▶ Information shown

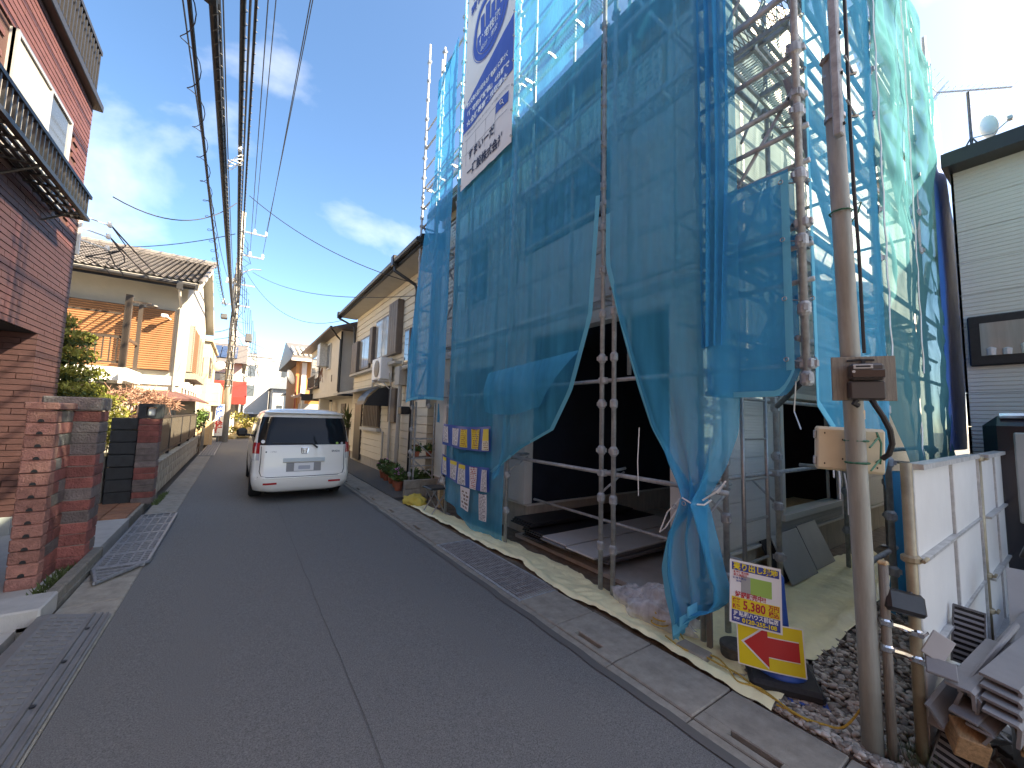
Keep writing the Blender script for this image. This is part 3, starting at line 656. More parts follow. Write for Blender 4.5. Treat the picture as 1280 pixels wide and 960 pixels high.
for k in range(26):
    z = 3.0+.31*k; m.lathe([(.215-.007*z+.012, 0), (.215-.007*z+.03, .02), (.215-.007*z+.012, .05)], (PX, PY, z), 10)
m.build('band', 'galv', up_)
m = MB()
for k in range(5): m.ptube([(PX+.16*math.cos(k*1.3+.3*t), PY-.18+.05*math.sin(t+k), 2.6+.55*t+.1*k) for t in range(13)], .022, 5)
for k in range(14):
    z = 6.2+.4*k; q = random.Random(k); m.ptube([(PX+.1, PY-.2, z), (PX+q.uniform(.2, .7), PY-.3, z-q.uniform(.1, .5)), (PX+q.uniform(-.2, .6), PY-.2, z-q.uniform(.3, 1.1))], .014, 4)
m.build('jumper_cable', 'cable', up_)
m = MB(); m.bbox(.02, .32, PY-.5, PY-.1, 5.5, 5.95, .03); m.bbox(-1.15, -.85, PY-.6, PY-.2, 6.6, 6.85, .03); m.build('splice_box', 'steel_dark', up_)
wr = lambda nm, lab, pts, r, grp=None, m_='cable': tag(MB().ptube(pts, r, 5).build(nm, m_), lab, 'wire', grp)
def span(x1, z1, xm, zm, y0=PY-.13, y1=-12, xe=None, n=36):
    """wire from the pole (x1,y0,z1) passing (xm, 5, zm) and on past the camera, sagging"""
    pts = []; 
    for i in range(n+1):
        y = y0+(y1-y0)*i/n; k = (y0-y)/(y0-5.0); x = x1+(xm-x1)*k
        t = (y-7.2)/(y0-7.2); pts.append((x, y, zm+(z1-zm)*t*t))
    return pts
WG = 'overhead power wires along the street'
wr('power_wire', 'rightmost thin power wire of the pair from the end of the upper crossarm', span(.58, 12.0, .74, 10.9), .012)
wr('power_wire', 'thin power wire just left of the rightmost one from the lower crossarm end', span(.5, 10.62, .61, 9.9), .012)
wr('power_wire', 'thin power wire from the inner insulator of the upper crossarm', span(.02, 12.0, .03, 10.7), .012)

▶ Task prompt
Quote the full listing above word for word; exclude every picture from the copy.

▶ Result
Keep writing the Blender script for this image. This is part 3, starting at line 656. More parts follow. Write for Blender 4.5. Treat the picture as 1280 pixels wide and 960 pixels high.
for k in range(26):
    z = 3.0+.31*k; m.lathe([(.215-.007*z+.012, 0), (.215-.007*z+.03, .02), (.215-.007*z+.012, .05)], (PX, PY, z), 10)
m.build('band', 'galv', up_)
m = MB()
for k in range(5): m.ptube([(PX+.16*math.cos(k*1.3+.3*t), PY-.18+.05*math.sin(t+k), 2.6+.55*t+.1*k) for t in range(13)], .022, 5)
for k in range(14):
    z = 6.2+.4*k; q = random.Random(k); m.ptube([(PX+.1, PY-.2, z), (PX+q.uniform(.2, .7), PY-.3, z-q.uniform(.1, .5)), (PX+q.uniform(-.2, .6), PY-.2, z-q.uniform(.3, 1.1))], .014, 4)
m.build('jumper_cable', 'cable', up_)
m = MB(); m.bbox(.02, .32, PY-.5, PY-.1, 5.5, 5.95, .03); m.bbox(-1.15, -.85, PY-.6, PY-.2, 6.6, 6.85, .03); m.build('splice_box', 'steel_dark', up_)
wr = lambda nm, lab, pts, r, grp=None, m_='cable': tag(MB().ptube(pts, r, 5).build(nm, m_), lab, 'wire', grp)
def span(x1, z1, xm, zm, y0=PY-.13, y1=-12, xe=None, n=36):
    """wire from the pole (x1,y0,z1) passing (xm, 5, zm) and on past the camera, sagging"""
    pts = []; 
    for i in range(n+1):
        y = y0+(y1-y0)*i/n; k = (y0-y)/(y0-5.0); x = x1+(xm-x1)*k
        t = (y-7.2)/(y0-7.2); pts.append((x, y, zm+(z1-zm)*t*t))
    return pts
WG = 'overhead power wires along the street'
wr('power_wire', 'rightmost thin power wire of the pair from the end of the upper crossarm', span(.58, 12.0, .74, 10.9), .012)
wr('power_wire', 'thin power wire just left of the rightmost one from the lower crossarm end', span(.5, 10.62, .61, 9.9), .012)
wr('power_wire', 'thin power wire from the inner insulator of the upper crossarm', span(.02, 12.0, .03, 10.7), .012)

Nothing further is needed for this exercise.